Asian markets took their cue from the steep selloff overnight on Wall Street, heading broadly lower as investors remain rattled by the saber rattling of North Korea. The financial sector was the hardest hit, with banking shares all across the Asian region falling in response to an overnight drop in government bond yields, and a weakness in the U.S. dollar. There has also been recent signs and speculation that global interest rates will remain lower for longer than previously believed, which is bad for the banking industry. European markets headed broadly higher Wednesday, although there was still some caution among trades over North Korea, but with no new developments on that front investors were willing to step up and begin buying again. The insurance sector remained under water as claims from hurricane Harvey are expected to be in the tens of billions, and with hurricane Irma, the strongest Atlantic hurricane ever, now threatening to bear down on Florida. Investors are now looking ahead to the European Central Bank monetary policy statement due Thursday, with expectations that ECB president Mario Draghi will remain dovish, citing the Euro’s strength as a reason for maintaining the ECB bond buying program. U.S. markets recovered from early losses and posted gains after U.S. lawmakers and President Trump agreed on increasing the debt ceiling, keeping the Federal government solvent for another three months. Investor sentiment remained cautious however as markets continue to grapple with the potential impact of hurricane Irma, lingering North Korean aggression, the question of interest rates in the U.S. and abroad, and the surprise resignation of Federal Reserve vice-chairman Stanley Fischer. In economic news the U.S. trade deficit rose modestly in July, while the ISM Services PMI number came in stronger than expected, reinforcing the view that the U.S. economy continues to strengthen.
FOREX
EUR/USD – The pair remained tightly range-bound on Wednesday, trading between the 1.1900 and 1.1950 level and finishing the session basically unchanged. Traders are cautious ahead of Thursday’s ECB monetary policy meeting with hopes to hear news about ECB unwinding their bond buying program. On the other hand, ECB president Mario Draghi is expected to strike a dovish tone, citing the strength of the Euro as a reason not to begin tapering the bond buying, despite Deutsche Bank’s CEO stating Wednesday that the ECB should begin tapering now, regardless of the Euro’s strength.

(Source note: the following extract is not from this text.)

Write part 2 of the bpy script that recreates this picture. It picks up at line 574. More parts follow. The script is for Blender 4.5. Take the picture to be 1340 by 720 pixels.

AUD/USD – The pair remained contained by the resistant 0.8000 level on Wednesday, closing the session right there as traders awaited Australia’s trade balance and U.S. unemployment data. The pair was unable to get past the 0.8000 level in late July, and if it fails this attempt we’ll be looking for the pair to drop back to test the 0.7825 level.
Cryptocurrencies – The cryptocurrencies continued recovering from their weekend selloff, with Bitcoin trading briefly up to the $4,600 level before retreating. Litecoin led the way with 10.5% increase, tested the $80 level briefly before dropping back.
Commodities
Metals – Precious metals were unable to continue their rally on Wednesday, snapping a three session winning streak after U.S. lawmakers came to an agreement to lift the debt ceiling. This will allow funding for the U.S. Federal government, keeping it functioning through the end of 2017. A weakening USD also did nothing to help gold and other precious metals.
Oil – Crude gained for a third consecutive session, with the U.S. benchmark WTI crude once again flirting with the $50 level as U.S. refineries are coming back into operation. The clean-up of the damages caused by hurricane Harvey is going well, and trader fears of a build-up in crude inventories has been calmed by the rapid return to production for most refineries. Indices S&P500 – The S&P 500 ended the session modestly higher, with gains broad based, but mostly powered by the energy sector. Overall, nine S&P sectors ended the day black. The S&P remains just roughly 1% below an all-time high.
DAX – The DAX was the best performing European market on Wednesday, gaining 0.8% on strength from the automotive sector after new car registrations rose 3.5% in August. There was also good news from equity analysts on the automaker front, with shares of Daimler gaining 4.5% after Goldman Sachs (NYSE:GS) upgraded the stock to “buy” from “neutral”.
Stocks
Wal-Mart (NYSE:WMT) – While the insurance sector has been beaten down recently, there is one company that could benefit from the destruction of hurricane Harvey, and any further destruction by Irma and other potential hurricanes. That company is Wal-Mart. The company is heavily present in both Texas and Florida and the stocking up before major events like this could certainly have a positive effect. There could also be increased sales in the aftermath as consumers either restock, or replace damaged items and perishables.